BACK TALK
Ever since The Partridge Family began its four-year run on ABC in 1970, DAVID CASSIDY has been dogged by his image as a teen singing idol. "I was on my way to becoming a serious and credible actor when I chose to do this one job [The Partridge Family], a pilot, and then I became this thing—David Cassidy, the thing," says Cassidy, now 40 and busy recording his first LP in the U.S. since the mid-'70s. Cassidy, who spent much of the intervening years concentrating on acting (and marrying and divorcing twice, first actress KAY LENZ and then horsewoman MERYL TANZ), says of his Partridge-era singing career, "I retired and left at the top.
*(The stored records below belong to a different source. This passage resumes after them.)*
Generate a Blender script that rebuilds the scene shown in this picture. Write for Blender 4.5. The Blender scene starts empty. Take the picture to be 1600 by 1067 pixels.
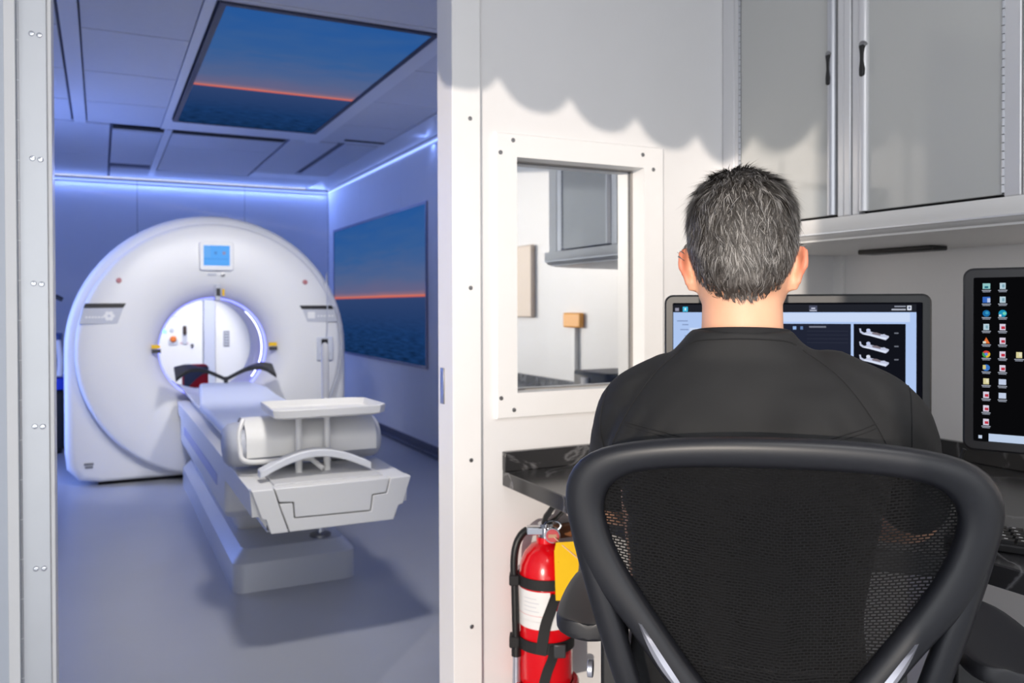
import bpy, bmesh, math, random
import numpy as np
from mathutils import Vector, Matrix, Quaternion
from mathutils.bvhtree import BVHTree

random.seed(7); rng = np.random.default_rng(7)
PI = math.pi
scene = bpy.context.scene
COL = scene.collection

# ---------------------------------------------------------------- camera, world, sun, lamps, exposure
CAM_Z = 1.17
yaw, pit, rol = math.radians(26.328), math.radians(0.6055), math.radians(-0.1595)
fw = Vector((math.sin(yaw)*math.cos(pit), math.cos(yaw)*math.cos(pit), -math.sin(pit)))
r0 = Vector((math.cos(yaw), -math.sin(yaw), 0)); u0 = r0.cross(fw)
RR = math.cos(rol)*r0 + math.sin(rol)*u0; UU = -math.sin(rol)*r0 + math.cos(rol)*u0
cam_d = bpy.data.cameras.new('camera'); cam = bpy.data.objects.new('camera', cam_d); COL.objects.link(cam)
M = Matrix.Identity(4)
for i in range(3): M[i][0], M[i][1], M[i][2] = RR[i], UU[i], -fw[i]
M[2][3] = CAM_Z
cam.matrix_world = M
cam_d.sensor_width = 36; cam_d.lens = 36*1300/1600; cam_d.shift_y = -43.86/1600
cam_d.clip_start = 0.02; cam_d.clip_end = 60
cam_d.dof.use_dof = True; cam_d.dof.focus_distance = 1.2; cam_d.dof.aperture_fstop = 6.5
scene.camera = cam

world = bpy.data.worlds.new('daylight'); scene.world = world; world.use_nodes = True
bg = world.node_tree.nodes['Background']; bg.inputs[0].default_value = (0.94, 0.965, 1.0, 1); bg.inputs[1].default_value = 2.15

scene.view_settings.view_transform = 'Standard'; scene.view_settings.look = 'None'
scene.view_settings.gamma = 1; scene.view_settings.use_curve_mapping = False
scene.view_settings.exposure = 0.0

def lamp(name, kind, loc, aim=None, energy=10, color=(1, 1, 1), **kw):
    d = bpy.data.lights.new(name, kind); d.energy = energy; d.color = color
    for k, v in kw.items(): setattr(d, k, v)
    o = bpy.data.objects.new(name, d); COL.objects.link(o); o.location = loc
    if aim is not None:
        o.rotation_euler = (Vector(aim)-Vector(loc)).to_track_quat('-Z', 'Y').to_euler()
    return o
SUN_AZ, SUN_EL = math.radians(42), math.radians(5.6)
sd = Vector((math.sin(SUN_AZ)*math.cos(SUN_EL), math.cos(SUN_AZ)*math.cos(SUN_EL), -math.sin(SUN_EL)))
lamp('low_sun', 'SUN', (-4, -4, 3), Vector((-4, -4, 3))+sd, 2.5, (1.0, 0.88, 0.76), angle=math.radians(0.4))
# added ambient fill for the control room (behind the camera), then scan room lamps
lamp('control_room_fill', 'AREA', (0.5, -0.4, 2.40), (0.5, -0.4, 0), 15, (1, 0.98, 0.95), shape='RECTANGLE', size=1.1, size_y=0.6)
lamp('scan_spot_left', 'SPOT', (0.05, 2.75, 2.40), (0.66, 5.9, 0.85), 215, (1, 0.98, 0.95), spot_size=math.radians(40), spot_blend=0.7, shadow_soft_size=0.12)
lamp('scan_spot_right', 'SPOT', (1.25, 2.75, 2.40), (0.74, 5.9, 0.85), 165, (1, 0.98, 0.95), spot_size=math.radians(40), spot_blend=0.7, shadow_soft_size=0.12)
lamp('scan_spot_table', 'SPOT', (0.55, 2.50, 2.40), (0.70, 3.5, 0.2), 80, (1, 0.97, 0.94), spot_size=math.radians(78), spot_blend=0.9, shadow_soft_size=0.12)
BLUE = (0.23, 0.36, 1.0)
lamp('cove_lamp_right', 'AREA', (2.282, 6.0, 2.416), (1.782, 6.0, 1.916), 36, BLUE, shape='RECTANGLE', size=0.012, size_y=6.4)
lamp('cove_lamp_far', 'AREA', (0.6, 9.282, 2.416), (0.6, 8.782, 1.916), 14, BLUE, shape='RECTANGLE', size=3.34, size_y=0.012)
lamp('blue_fill_left', 'AREA', (-1.05, 6.2, 2.30), (0.2, 6.2, 2.34), 70, BLUE, shape='RECTANGLE', size=0.04, size_y=6.0)  # added blue fill for the ceiling; no strip is modelled on this side
lamp('doorway_fill_spot', 'SPOT', (0.33, 0.2, 2.38), (0.62, 3.3, 0.45), 60, (1, 0.98, 0.96), spot_size=math.radians(25), spot_blend=0.6, shadow_soft_size=0.25)  # added fill aimed through the doorway to brighten the table front
lamp('bore_view_fill', 'SPOT', (0.80, 7.3, 2.38), (0.90, 9.3, 0.65), 330, (1, 1, 1), spot_size=math.radians(27), spot_blend=0.5, shadow_soft_size=0.1)  # added fill that brightens the far wall behind the bore

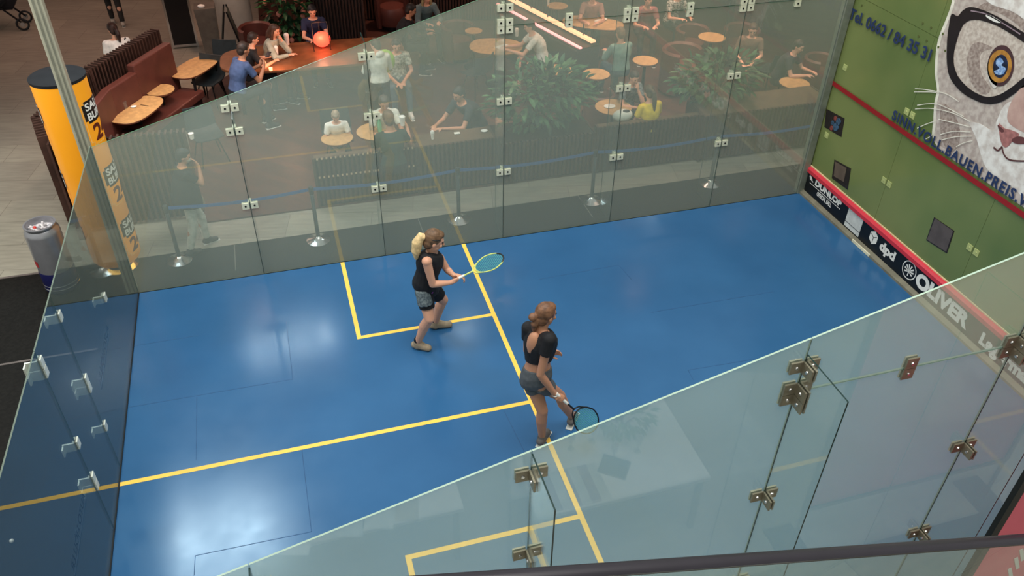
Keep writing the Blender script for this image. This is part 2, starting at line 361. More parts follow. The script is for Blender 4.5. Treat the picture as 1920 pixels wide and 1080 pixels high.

I didn't end up playing some lounge in Toledo, and that means a lot to me." His new album, due this fall, features rock songs, but Cassidy may sing his 1970 bubble-gum smash, "I Think I Love You," when he tours. "It's a great song. There's no denying the impact it had on a generation, and I love that about it."

CHANGE OF LIFE
Now that CBS's Newhart comedy series has ended its eight-year run, JULIA DUFFY has finally served her last bungled breakfast. "I don't think anything will ever top Newhart in my career," says Duffy, 37, who played spoiled, rich kid Stephanie on the show. "A spin-off is just something I'm not interested in. I never got tired of playing Stephanie, but there's something very childish about her, and I'd rather play grown-ups. I just received a made-for-TV movie offer in which I play a housewife—no actress has ever been as excited about playing an ordinary housewife as I am."

PURLOIN CLOTHS
"She has this annoying habit of borrowing my nighties," says AUDREY LANDERS, 30 (below, left), when asked if there's anything about her equally famous sister, JUDY, 28, that bugs her. (The two starred last week in Ghost Writer, a syndicated TV movie.) Audrey says, "Judy has a lingerie mania. She always likes new ones, even though she has a closetful. She always steals my clothes." Audrey, who joins the cast of ABC's One Life to Live this week, says she is tolerant of the steady stream of Landers sisters one-liners favored by late-night talk show hosts. "I think half of them think we're twins. We get twin jokes. I wish sometimes they would make independent-sister jokes."

BUTTER FINGERED
Eleven-year-old CHARLIE KORSMO, who plays the prominent role of the orphan in the new Dick Tracy movie, offers this scintillating firsthand peek at the offscreen lives of WARREN BEATTY and MADONNA, his rich-and-famous co-stars. "Madonna and Warren got into this huge discussion about the ingredients in Molly McButter, the butter substitute," reveals Korsmo, who was visiting them at Beatty's house in Los Angeles before being cast in the film. "Frankly, I was hoping for real buttered popcorn, but Madonna was into counting her calories." Korsmo also reports that Madonna seemed tense when he first met her but eventually loosened up. "I think she knew I wasn't impressed with big-name celebrities, and she wasn't used to that."

DEBATING, THE ISSUE
"In 1988 Americans gave [GEORGE] BUSH and [MICHAEL] DUKAKIS $46 million each to run their presidential campaigns," says NBC Nightly News's eminent commentator, JOHN CHANCELLOR, 62, who has written a new book on contemporary American social and political problems, Peril and Promise. "If we're going to give them $46 million each, then I think the public should put conditions on how that money ought to be spent, such as getting real debates instead of the sham press conferences that I have to participate in. We don't really have much say in how these debates are structured, and the maneuvering that goes on is embarrassing to anyone with a press card. The idea that the politicians get to pick the panelists is demeaning to the press. I think many politicians are afraid of real debates, of getting into the ring where you can make mistakes."